Wir haben kein Erkenntnisdefizit, sondern eine Umsetzungsschwäche. In NRW gibt es die meisten Mittelständler in ganz Deutschland. Wir haben die komplette Wertschöpfungskette, von der Stahlindustrie bis zum Endprodukt, und eine Hochschullandschaft, die ihresgleichen sucht. Alles in allem also hervorragende Voraussetzungen.
Aber?
Jedes Politikressort macht hier was es will. Zum Beispiel der grüne Umweltminister, der von 2030 an Autos mit Verbrennungsmotoren verbieten will. Das ist natürlich Wahnsinn. Und was Genehmigungen anbelangt, haben wir in NRW die strengsten Regeln. Wenn die Ministerpräsidentin sagt, wir wollen ein Industrieland bleiben und kein Naturschutzreservat werden, dann muss sie sich entsprechend verhalten und die Politik koordinieren.
Wie hoch ist der Industrieanteil in NRW am Bruttoinlandsprodukt?
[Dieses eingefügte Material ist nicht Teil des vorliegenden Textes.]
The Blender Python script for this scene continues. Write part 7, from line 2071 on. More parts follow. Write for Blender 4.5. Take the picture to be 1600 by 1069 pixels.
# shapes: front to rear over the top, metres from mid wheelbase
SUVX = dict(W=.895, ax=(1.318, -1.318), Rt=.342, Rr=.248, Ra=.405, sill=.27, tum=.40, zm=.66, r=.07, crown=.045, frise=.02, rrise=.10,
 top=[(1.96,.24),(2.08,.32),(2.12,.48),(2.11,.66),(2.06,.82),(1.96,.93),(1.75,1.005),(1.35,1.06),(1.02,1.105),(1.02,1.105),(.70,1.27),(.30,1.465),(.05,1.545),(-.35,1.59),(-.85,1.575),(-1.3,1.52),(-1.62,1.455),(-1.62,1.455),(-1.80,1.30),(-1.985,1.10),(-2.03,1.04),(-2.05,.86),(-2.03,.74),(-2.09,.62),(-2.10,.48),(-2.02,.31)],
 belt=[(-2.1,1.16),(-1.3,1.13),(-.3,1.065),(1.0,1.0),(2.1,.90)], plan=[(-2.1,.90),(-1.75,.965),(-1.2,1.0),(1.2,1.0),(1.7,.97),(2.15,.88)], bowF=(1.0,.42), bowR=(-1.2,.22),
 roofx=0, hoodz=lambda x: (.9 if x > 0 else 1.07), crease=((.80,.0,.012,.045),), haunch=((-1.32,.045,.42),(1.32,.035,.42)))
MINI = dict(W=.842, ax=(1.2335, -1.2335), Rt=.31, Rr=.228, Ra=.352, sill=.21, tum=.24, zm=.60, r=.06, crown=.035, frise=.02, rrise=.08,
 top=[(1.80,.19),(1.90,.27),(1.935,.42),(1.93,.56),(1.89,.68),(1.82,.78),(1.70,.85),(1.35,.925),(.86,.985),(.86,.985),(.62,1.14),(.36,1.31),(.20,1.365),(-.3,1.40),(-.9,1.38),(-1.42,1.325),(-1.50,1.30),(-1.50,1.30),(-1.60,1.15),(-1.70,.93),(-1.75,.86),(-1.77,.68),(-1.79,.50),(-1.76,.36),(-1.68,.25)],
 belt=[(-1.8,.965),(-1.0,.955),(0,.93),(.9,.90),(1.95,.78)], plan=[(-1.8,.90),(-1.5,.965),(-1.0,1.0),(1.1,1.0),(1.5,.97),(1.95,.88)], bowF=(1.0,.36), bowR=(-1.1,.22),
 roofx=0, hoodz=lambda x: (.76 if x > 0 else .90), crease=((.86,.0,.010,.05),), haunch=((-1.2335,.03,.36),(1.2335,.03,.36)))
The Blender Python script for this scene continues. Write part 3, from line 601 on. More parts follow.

In Westfalen geht das bis 48 Prozent, nur auf der Schwäbischen Alb und im Südschwarzwald gibt es so viel Industrie. Im Ruhrgebiet dagegen sind wir unter zehn Prozent. Deshalb brauchen wir unterschiedliche Rezepturen für die einzelnen Regionen. Zum Beispiel Digitalisierung und Smart City: Wenn man eine Modellregion schaffen will, dann bietet sich mit dem Ruhrgebiet die am stärksten besiedelte Region Europas an. Dafür muss ich als Landespolitiker dann aber auch Gas geben. Unter anderem in Berlin.